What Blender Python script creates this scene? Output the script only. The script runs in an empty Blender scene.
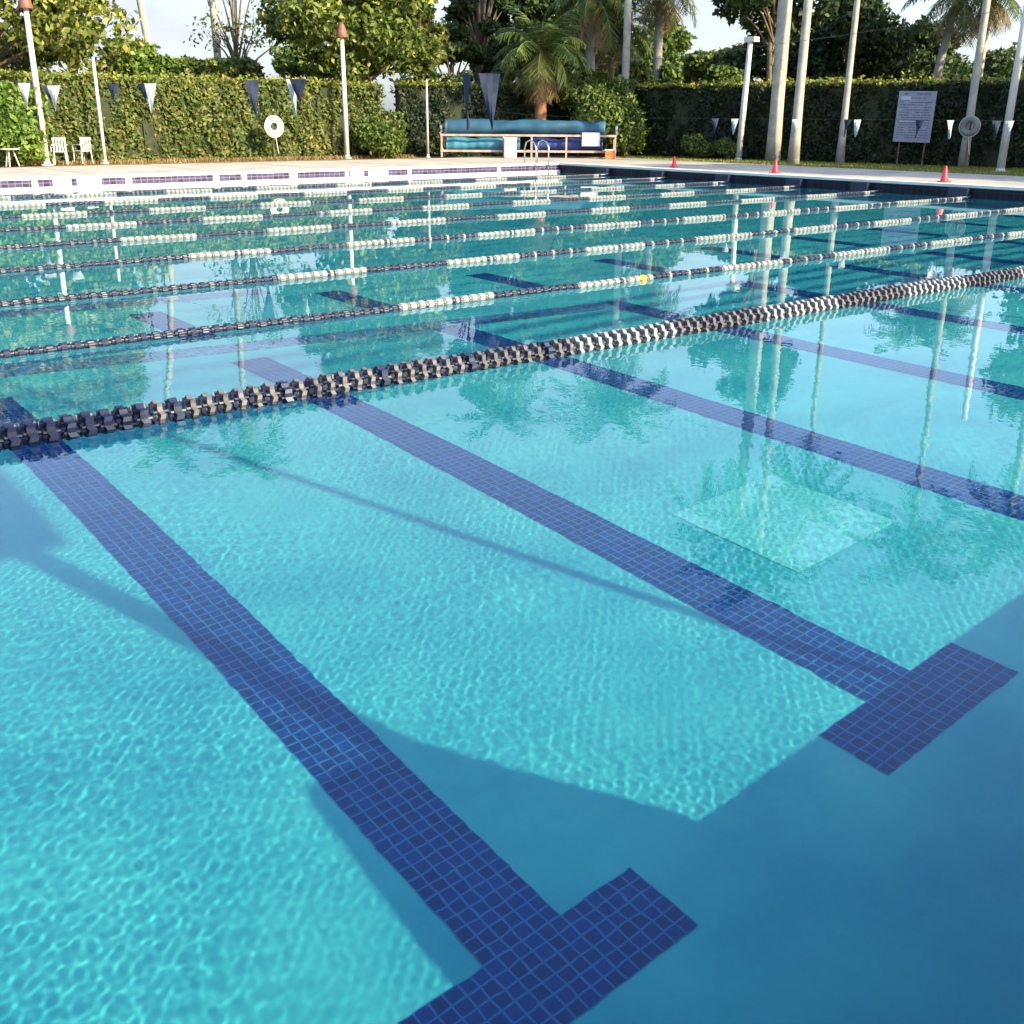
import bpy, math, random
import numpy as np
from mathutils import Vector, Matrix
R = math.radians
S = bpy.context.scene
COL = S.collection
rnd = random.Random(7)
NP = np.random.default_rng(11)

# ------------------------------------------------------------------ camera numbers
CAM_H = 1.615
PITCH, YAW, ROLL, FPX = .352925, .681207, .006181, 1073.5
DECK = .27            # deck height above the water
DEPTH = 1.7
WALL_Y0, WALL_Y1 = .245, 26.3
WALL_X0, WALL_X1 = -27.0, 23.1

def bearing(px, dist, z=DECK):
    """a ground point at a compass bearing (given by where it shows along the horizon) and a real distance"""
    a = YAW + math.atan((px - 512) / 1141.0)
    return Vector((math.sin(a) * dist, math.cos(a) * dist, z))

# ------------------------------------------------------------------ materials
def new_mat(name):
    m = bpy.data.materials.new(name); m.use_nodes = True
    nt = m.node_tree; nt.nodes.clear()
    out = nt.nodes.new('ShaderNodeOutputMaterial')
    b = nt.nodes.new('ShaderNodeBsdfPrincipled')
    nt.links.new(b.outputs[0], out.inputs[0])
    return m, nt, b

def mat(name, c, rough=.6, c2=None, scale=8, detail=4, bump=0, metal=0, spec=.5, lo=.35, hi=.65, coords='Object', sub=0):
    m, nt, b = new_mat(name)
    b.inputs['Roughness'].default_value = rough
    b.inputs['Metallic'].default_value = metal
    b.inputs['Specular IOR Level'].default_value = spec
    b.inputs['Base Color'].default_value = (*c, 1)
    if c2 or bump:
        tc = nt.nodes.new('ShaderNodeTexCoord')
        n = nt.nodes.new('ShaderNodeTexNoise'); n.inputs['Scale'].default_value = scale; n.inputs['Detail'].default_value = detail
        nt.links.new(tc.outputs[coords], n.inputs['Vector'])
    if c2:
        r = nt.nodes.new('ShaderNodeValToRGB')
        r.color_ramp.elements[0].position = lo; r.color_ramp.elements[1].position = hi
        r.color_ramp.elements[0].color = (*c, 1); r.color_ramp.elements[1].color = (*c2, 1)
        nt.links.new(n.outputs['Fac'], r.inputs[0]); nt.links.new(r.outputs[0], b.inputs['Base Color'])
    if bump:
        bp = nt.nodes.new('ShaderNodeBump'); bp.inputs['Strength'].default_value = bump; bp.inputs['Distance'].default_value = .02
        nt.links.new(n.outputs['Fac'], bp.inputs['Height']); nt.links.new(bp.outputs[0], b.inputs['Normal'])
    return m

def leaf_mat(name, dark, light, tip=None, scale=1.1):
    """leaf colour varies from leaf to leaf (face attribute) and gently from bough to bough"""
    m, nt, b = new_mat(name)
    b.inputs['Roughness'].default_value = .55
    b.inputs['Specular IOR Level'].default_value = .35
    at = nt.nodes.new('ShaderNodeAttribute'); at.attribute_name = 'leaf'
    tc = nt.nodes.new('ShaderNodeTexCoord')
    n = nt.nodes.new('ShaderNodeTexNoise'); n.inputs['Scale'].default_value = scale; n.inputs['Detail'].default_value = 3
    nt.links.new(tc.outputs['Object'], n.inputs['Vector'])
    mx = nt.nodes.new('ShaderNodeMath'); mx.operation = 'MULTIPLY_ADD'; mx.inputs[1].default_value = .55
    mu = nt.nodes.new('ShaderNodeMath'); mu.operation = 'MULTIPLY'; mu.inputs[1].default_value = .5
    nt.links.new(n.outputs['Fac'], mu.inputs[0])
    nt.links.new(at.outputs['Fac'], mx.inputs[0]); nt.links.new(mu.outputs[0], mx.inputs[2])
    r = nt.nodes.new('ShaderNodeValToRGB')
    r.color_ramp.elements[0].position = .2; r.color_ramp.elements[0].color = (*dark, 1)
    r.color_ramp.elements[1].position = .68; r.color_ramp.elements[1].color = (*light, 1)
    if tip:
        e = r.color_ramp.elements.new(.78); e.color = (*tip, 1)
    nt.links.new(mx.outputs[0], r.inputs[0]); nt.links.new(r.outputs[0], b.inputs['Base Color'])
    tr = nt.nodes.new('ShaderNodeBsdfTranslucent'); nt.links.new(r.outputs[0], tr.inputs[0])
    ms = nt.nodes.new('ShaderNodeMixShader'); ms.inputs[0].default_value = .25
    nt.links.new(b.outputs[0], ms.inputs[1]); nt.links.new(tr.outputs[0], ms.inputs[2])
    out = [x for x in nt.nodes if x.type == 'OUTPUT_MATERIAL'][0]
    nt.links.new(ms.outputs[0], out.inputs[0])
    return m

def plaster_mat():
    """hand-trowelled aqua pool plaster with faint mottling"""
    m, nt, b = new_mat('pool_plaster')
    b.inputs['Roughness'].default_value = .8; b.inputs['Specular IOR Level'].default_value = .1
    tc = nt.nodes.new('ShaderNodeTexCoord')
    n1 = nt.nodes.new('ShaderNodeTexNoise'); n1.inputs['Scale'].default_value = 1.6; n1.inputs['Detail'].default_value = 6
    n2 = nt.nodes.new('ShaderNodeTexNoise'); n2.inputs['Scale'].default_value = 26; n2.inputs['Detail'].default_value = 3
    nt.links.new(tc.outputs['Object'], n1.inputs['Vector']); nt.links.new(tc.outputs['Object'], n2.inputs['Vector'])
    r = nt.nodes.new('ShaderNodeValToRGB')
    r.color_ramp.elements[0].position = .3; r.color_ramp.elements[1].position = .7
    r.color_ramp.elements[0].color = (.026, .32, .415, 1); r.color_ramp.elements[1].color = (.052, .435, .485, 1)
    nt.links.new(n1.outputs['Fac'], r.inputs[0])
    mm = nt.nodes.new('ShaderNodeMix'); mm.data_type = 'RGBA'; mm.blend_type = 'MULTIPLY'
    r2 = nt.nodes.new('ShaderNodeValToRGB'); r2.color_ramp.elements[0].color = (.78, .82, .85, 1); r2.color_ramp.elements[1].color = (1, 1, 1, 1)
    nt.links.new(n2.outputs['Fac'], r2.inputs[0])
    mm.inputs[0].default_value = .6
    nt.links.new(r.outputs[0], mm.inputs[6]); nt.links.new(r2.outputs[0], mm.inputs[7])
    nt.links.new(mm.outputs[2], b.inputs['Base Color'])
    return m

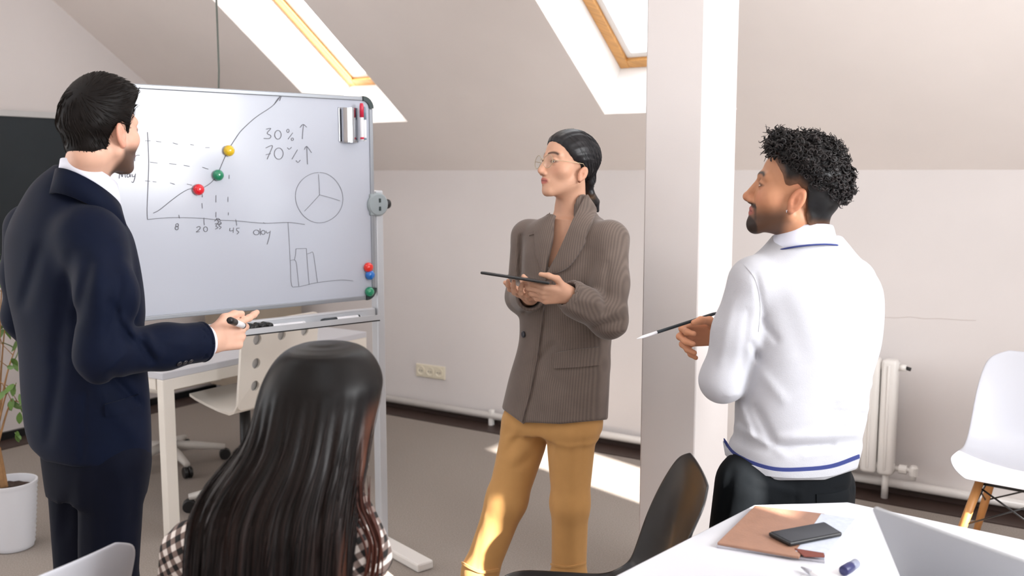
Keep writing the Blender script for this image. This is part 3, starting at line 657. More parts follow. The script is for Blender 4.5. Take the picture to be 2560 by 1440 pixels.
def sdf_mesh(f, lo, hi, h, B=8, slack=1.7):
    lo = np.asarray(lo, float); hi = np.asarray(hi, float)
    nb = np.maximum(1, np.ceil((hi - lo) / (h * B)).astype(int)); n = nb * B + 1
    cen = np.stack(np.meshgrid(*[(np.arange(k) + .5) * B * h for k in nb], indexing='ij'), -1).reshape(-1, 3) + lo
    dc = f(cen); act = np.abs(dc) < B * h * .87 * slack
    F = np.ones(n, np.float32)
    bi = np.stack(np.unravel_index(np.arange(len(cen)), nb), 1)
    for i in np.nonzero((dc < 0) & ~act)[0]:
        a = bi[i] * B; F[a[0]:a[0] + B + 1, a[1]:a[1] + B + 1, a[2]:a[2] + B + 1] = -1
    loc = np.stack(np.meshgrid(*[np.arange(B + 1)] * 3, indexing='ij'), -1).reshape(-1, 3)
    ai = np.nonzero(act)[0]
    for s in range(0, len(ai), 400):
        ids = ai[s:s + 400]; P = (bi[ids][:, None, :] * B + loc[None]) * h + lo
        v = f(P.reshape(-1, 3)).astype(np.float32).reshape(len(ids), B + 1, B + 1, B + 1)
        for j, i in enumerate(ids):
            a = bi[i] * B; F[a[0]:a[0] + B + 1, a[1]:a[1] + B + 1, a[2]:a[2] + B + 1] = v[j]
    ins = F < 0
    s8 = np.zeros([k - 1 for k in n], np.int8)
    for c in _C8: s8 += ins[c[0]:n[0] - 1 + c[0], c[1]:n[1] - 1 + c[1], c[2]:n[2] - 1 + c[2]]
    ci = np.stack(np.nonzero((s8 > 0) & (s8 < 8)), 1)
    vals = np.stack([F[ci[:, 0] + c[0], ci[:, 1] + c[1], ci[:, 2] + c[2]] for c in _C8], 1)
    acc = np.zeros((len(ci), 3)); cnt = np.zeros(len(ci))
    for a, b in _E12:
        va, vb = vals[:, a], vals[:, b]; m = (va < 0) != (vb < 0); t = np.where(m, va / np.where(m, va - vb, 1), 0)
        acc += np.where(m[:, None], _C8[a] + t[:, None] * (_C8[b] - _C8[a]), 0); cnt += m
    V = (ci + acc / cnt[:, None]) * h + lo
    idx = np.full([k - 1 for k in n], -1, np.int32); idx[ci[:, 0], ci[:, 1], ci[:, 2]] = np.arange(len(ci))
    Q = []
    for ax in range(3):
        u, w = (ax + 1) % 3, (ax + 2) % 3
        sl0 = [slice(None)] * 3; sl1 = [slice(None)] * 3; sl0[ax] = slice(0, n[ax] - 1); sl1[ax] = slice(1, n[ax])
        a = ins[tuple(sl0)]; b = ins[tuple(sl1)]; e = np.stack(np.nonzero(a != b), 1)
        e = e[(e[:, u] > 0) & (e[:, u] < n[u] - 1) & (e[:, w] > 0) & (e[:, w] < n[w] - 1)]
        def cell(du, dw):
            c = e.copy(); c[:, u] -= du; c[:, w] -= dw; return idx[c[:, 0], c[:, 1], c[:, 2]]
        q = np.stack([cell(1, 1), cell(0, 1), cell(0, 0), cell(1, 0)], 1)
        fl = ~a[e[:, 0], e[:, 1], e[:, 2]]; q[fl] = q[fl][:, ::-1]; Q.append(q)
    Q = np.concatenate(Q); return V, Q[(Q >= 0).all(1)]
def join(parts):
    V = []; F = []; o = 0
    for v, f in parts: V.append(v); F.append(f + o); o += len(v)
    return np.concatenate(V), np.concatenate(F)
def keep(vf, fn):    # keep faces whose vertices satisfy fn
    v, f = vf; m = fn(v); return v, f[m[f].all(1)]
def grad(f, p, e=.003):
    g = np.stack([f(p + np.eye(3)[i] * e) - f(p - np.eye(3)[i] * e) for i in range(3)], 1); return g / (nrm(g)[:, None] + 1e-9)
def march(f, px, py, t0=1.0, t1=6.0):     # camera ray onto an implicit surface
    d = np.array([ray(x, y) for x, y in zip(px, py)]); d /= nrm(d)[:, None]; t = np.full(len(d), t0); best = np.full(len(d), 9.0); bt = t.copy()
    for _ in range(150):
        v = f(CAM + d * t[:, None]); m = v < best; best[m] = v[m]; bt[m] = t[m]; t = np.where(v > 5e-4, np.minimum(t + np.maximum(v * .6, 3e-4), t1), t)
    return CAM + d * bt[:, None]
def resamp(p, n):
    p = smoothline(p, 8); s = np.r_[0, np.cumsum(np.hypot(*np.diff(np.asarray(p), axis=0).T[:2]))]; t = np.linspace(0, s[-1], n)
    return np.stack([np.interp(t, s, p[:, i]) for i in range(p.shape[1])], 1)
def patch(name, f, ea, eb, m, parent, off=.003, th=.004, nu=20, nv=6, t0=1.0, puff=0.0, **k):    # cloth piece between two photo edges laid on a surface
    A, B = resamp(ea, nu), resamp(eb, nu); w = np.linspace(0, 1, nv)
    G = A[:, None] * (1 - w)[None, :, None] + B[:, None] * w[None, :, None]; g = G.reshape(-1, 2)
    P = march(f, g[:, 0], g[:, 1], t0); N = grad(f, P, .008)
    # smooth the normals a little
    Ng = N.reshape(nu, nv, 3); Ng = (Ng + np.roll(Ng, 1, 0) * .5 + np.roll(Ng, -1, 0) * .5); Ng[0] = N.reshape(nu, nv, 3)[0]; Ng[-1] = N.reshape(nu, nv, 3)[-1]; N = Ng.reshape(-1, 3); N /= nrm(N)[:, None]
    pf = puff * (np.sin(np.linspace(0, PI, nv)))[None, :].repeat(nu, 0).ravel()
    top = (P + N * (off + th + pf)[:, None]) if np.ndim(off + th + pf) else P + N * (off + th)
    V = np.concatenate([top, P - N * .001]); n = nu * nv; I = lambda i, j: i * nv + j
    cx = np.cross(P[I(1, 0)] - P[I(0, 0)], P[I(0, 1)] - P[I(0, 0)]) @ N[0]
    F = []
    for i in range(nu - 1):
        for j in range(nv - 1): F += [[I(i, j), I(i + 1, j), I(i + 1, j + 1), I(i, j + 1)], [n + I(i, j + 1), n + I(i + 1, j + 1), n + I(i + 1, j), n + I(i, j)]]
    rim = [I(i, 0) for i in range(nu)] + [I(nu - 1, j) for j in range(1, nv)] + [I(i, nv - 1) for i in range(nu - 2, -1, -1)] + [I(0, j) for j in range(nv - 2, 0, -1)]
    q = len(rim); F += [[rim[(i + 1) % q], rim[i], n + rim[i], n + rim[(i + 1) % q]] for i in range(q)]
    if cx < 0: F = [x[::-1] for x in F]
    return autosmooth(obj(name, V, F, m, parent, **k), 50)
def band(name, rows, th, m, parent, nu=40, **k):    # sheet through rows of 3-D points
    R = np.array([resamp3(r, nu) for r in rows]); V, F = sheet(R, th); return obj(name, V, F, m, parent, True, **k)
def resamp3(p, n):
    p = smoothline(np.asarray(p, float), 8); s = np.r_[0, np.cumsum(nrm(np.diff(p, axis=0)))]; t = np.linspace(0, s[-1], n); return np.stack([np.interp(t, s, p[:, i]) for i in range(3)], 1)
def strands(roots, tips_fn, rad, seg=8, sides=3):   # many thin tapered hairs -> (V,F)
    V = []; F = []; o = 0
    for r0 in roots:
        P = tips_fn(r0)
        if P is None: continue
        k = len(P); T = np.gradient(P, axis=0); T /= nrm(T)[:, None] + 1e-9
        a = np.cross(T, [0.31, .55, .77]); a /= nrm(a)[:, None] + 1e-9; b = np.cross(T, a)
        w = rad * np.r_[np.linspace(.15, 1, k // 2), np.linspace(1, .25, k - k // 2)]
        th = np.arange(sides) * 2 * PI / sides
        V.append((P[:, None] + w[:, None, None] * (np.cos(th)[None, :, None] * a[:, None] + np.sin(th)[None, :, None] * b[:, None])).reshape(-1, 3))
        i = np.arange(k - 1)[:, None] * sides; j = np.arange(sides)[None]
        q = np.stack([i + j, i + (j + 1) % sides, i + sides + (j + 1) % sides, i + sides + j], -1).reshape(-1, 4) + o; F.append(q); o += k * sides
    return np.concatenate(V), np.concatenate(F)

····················

Requirement> Your task is to repeat the opening line of the entries above and each line after it, ending with the line that has "return m, nt, b". Do not include the pictures.

Result of the task>
What Blender Python script creates this scene? Output the script only. The script runs in an empty Blender scene.
import bpy, math, random
import numpy as np
from mathutils import Vector, Matrix
R = math.radians
S = bpy.context.scene
COL = S.collection
rnd = random.Random(7)
NP = np.random.default_rng(11)

# ------------------------------------------------------------------ camera numbers
CAM_H = 1.615
PITCH, YAW, ROLL, FPX = .352925, .681207, .006181, 1073.5
DECK = .27            # deck height above the water
DEPTH = 1.7
WALL_Y0, WALL_Y1 = .245, 26.3
WALL_X0, WALL_X1 = -27.0, 23.1

def bearing(px, dist, z=DECK):
    """a ground point at a compass bearing (given by where it shows along the horizon) and a real distance"""
    a = YAW + math.atan((px - 512) / 1141.0)
    return Vector((math.sin(a) * dist, math.cos(a) * dist, z))

# ------------------------------------------------------------------ materials
def new_mat(name):
    m = bpy.data.materials.new(name); m.use_nodes = True
    nt = m.node_tree; nt.nodes.clear()
    out = nt.nodes.new('ShaderNodeOutputMaterial')
    b = nt.nodes.new('ShaderNodeBsdfPrincipled')
    nt.links.new(b.outputs[0], out.inputs[0])
    return m, nt, b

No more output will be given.